Water shortages could disrupt Britain’s electricity supply

The Guardian reports on a team of academics from Oxford and Newcastle who say nuclear and gas-fired power stations could be forced to shut down during future droughts.

The electricity sector uses large quantities of water for cooling processes in thermoelectric power stations, accounting for around half of all water abstractions in England and Wales. As water resources come under increasing pressures from growing populations and climate change, shortages could have serious impacts on the country’s electricity production, warns a new study co-authored by Professor Jim Hall, Director of the Environmental Change Institute, Oxford University.
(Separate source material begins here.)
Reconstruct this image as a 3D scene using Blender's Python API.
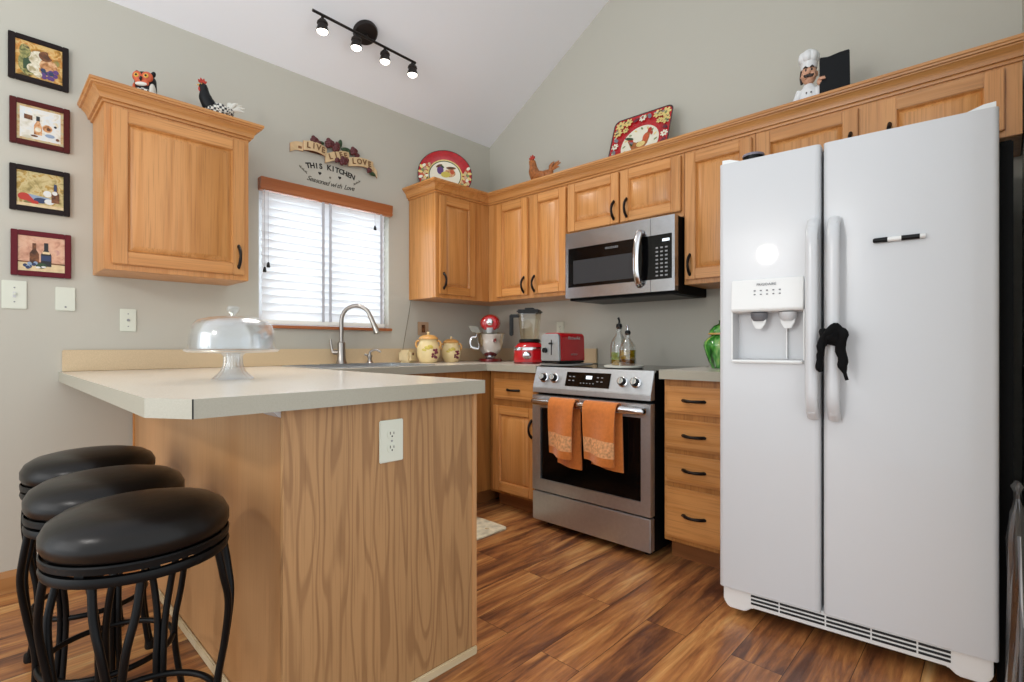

“The high dependency on water in electricity generation means there is a real possibility that in just a few decades some power stations may be forced to decrease production or shut down if there are water shortages”, said Ed Byers in the Guardian article, a researcher at Newcastle University and lead author of the study.
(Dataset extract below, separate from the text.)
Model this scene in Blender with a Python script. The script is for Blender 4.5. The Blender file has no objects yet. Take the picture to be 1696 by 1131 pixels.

The research, published in the journal Global Environmental Change, assesses the water demand of the government’s proposed energy ‘pathways’ to 2050. While some pathways present opportunities to both reduce water dependency and carbon emissions, others increase the dependence on water resources. For example, using fossil fuels with high levels of carbon capture and storage (CCS) could increase freshwater consumption by up to 70%.

The research shows that up to the 2030s, water use performance improves for all pathways, in line with rapid decarbonisation. This is achieved as renewable energy production expands while older coal, gas and nuclear plants are decommissioned and new and more affordable nuclear and carbon capture-equipped generation begins to take shape.

In the 2030s the water security of the UK could be in the balance as the water intensity of the different pathways diverges, warn the researchers. Coal and gas plants would be forced to shut down if they do not adopt CCS, yet if CCS and nuclear power are deployed on wider scales, water intensity will rapidly increase. Developers could be forced to choose between using limited freshwater supplies or increasing abstraction from tidal and sea water, both of which could be problematic for the environment.

The energy pathway with the highest level of renewables uses the least freshwater. Hybrid or air cooling comes at a slightly high cost and more emissions, but minimises water consumption and therefore could reduce dependency on scarce resources.